# What to work on:
Could you write out the opening lines of the data, word for word, stopping after the line that contains "m = MB(); q = D(3117, 942, 18.2);"?
- - - - - - -
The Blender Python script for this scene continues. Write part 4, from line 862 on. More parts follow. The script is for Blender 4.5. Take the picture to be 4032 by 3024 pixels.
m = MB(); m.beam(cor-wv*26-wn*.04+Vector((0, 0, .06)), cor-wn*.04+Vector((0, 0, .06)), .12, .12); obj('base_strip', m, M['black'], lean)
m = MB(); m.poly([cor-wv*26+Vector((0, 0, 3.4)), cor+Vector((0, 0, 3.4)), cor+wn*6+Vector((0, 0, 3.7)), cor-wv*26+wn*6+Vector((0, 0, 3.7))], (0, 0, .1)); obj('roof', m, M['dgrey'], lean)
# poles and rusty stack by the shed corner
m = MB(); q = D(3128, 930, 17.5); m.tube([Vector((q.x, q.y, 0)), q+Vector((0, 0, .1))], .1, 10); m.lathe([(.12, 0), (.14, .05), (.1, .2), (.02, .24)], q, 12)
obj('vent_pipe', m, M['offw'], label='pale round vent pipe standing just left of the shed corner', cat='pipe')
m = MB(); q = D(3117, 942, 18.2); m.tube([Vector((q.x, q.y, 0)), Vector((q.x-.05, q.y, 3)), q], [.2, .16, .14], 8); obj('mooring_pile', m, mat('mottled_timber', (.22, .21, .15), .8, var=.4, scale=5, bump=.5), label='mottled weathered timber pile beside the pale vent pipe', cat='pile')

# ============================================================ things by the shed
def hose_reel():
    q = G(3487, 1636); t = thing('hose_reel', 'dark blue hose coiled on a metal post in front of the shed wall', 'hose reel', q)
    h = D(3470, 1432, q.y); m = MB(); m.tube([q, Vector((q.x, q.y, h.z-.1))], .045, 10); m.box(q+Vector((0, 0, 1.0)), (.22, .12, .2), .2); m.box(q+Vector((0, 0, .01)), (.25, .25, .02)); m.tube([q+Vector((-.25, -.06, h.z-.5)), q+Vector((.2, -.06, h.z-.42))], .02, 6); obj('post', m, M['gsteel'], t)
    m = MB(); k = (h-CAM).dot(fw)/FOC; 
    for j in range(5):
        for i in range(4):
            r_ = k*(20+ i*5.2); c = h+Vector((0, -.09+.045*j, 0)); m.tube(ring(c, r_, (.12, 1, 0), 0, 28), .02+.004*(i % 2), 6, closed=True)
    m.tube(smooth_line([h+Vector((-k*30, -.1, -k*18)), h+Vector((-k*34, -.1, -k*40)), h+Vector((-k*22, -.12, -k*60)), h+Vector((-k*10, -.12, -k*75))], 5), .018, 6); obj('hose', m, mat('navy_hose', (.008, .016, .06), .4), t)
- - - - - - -
# The completed task:
The Blender Python script for this scene continues. Write part 4, from line 862 on. More parts follow. The script is for Blender 4.5. Take the picture to be 4032 by 3024 pixels.
m = MB(); m.beam(cor-wv*26-wn*.04+Vector((0, 0, .06)), cor-wn*.04+Vector((0, 0, .06)), .12, .12); obj('base_strip', m, M['black'], lean)
m = MB(); m.poly([cor-wv*26+Vector((0, 0, 3.4)), cor+Vector((0, 0, 3.4)), cor+wn*6+Vector((0, 0, 3.7)), cor-wv*26+wn*6+Vector((0, 0, 3.7))], (0, 0, .1)); obj('roof', m, M['dgrey'], lean)
# poles and rusty stack by the shed corner
m = MB(); q = D(3128, 930, 17.5); m.tube([Vector((q.x, q.y, 0)), q+Vector((0, 0, .1))], .1, 10); m.lathe([(.12, 0), (.14, .05), (.1, .2), (.02, .24)], q, 12)
obj('vent_pipe', m, M['offw'], label='pale round vent pipe standing just left of the shed corner', cat='pipe')
m = MB(); q = D(3117, 942, 18.2); m.tube([Vector((q.x, q.y, 0)), Vector((q.x-.05, q.y, 3)), q], [.2, .16, .14], 8); obj('mooring_pile', m, mat('mottled_timber', (.22, .21, .15), .8, var=.4, scale=5, bump=.5), label='mottled weathered timber pile beside the pale vent pipe', cat='pile')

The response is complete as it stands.